Update: A really interesting discussion in the comments below, also, a second tasting for Tompkins King in 2019.


  1. Hello Adam. I also found Thompkins King, assuming it is the same apple, to be unremarkable. Disappointing, in fact, for both flavor and texture. I have observed that some apples do not age well and, like you, wonder what this would have been like earlier in the season. (I only found this two or so weeks ago.)

    1. Jean, it's nice to get a little corroborating evidence once in a while. Thanks!

  2. First a correction. It is Tompkins County King, named for the county where I work and used to live it. On my way to work, I drive by the place in Jacksonville where the first tree was grown. But you aren't alone in the misspelling.
    Second, I will offer a defense. In September, the King is a bright tasting a apple bursting with flavor, and one of my favorites.

  3. I was going to comment on the misspelling too, but see that John H beat me to it. It's also grown by some cider makers and has a reputation as a good cider apple - that may explain the lack of excitement regarding the taste as an eater.

    Also, despite the name - the apple was first discovered/grown in NJ (Warren County 1804) but became popular after it was cultivated in Tompkins County, NY.

    1. Don't know how I missed John's comment but have corrected the spelling, thanks! The grower sold it as "Thompkins."

  4. Known simply as King, and almost a dozen other names, this apple I
    simply a bizarre one to grow. For one it is a triploid, but now drum
    role, it is also partially self fertile. Which is some sort of bizarre
    what the kittens moments for most fruit growers. That translates to,
    well I can’t pollinate anything other than myself, but I sort of do a
    poor job of that too. Still and all, that can work to the advantage of
    the backyard grower who is growing Tompkins King County as their only
    tree. You might wonder why you would do that, so I’ll tell you. Here
    as some cool features of “King”.

    It has big apples no matter what you graft it to. Want a freakish, but
    ultra cool plant, graft it to M27 and train it as a cordon, big fruit on
    a tiny plant! Another advantage, it like to grow horizontally…so easy
    to train as a horizontal espalier. And in any form on M27 you won’t have
    to worry so much about fireblight ( that it is susceptible to) because
    once the frame is established and it is fruiting it will hardy push new
    wood, especially if you only fall/winter prune (btw, this is not
    isolated to just Tompkins King, but true of anything on M27). And as
    mentioned it is partially self fertile,meaning, if you have another
    pollinators and you train it as an espalier, you likely will not even
    have to thin.

    It is dual purpose, meaning it is excellent for desert, sauce, apple
    butter or pies, Ad bonus, for those monitoring their sugar you don’t
    need to add any for culinary purposes with the King.

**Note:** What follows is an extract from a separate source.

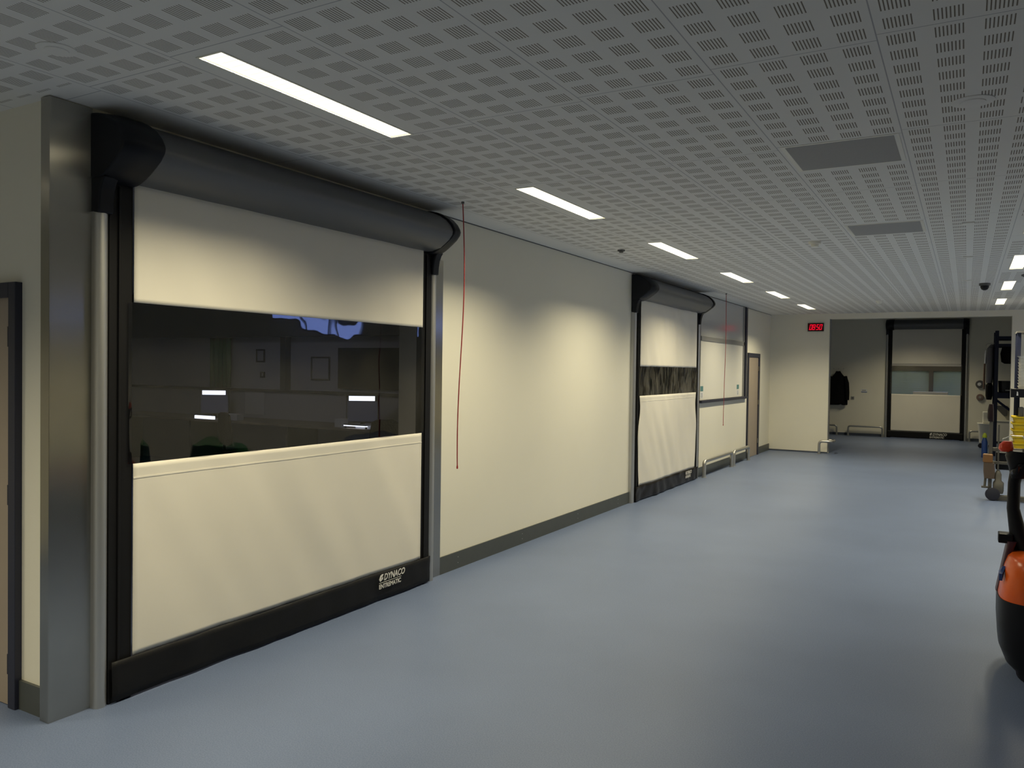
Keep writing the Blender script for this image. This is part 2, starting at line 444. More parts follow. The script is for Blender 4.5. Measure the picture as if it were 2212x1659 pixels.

    It has no biennial tendency and tends to resist frosts and is very
    dependable. It will keep for about 8 weeks. Personally I think the
    flavor is much improved after a couple of weeks of storage where is
    mellows till it becomes quite delectable.

    This is an apple that says I am an apple strongly, it has an old
    fashioned apple flavor with subtle yet complex aromatics thrown in for
    good measure. Like most apples the flavor is more muted when cold, but I
    do like to serve some of these very chilled for one reason, the course
    flesh gets kind of crystalline crunchiness that is refreshing when well
    chilled. Once at room temperature and the aromatics are freed, it is
    particularly agreeable with sharp cheese or a stronger red wine (oh
    splurge and do both).

    The Fluffy Bunny

  5. That is the most perfectly colored King I've met. When I arrived from Pennsylvania my bicylcle stopped many times at farmhouses along W.Washington valley roads. The main provider in late September was King (of Tompkin's Cty). I filled my panniers a few times rolling the Green River. They are not keepers, at perfection, very juicy, extremely greasy- especially as they age often rough-skinned(not russet but more like mildew scarring) flesh-breaking in unpredictable chunks, often with watercore. Drops for 3 months on account of some scab and it's popularity with codling moth.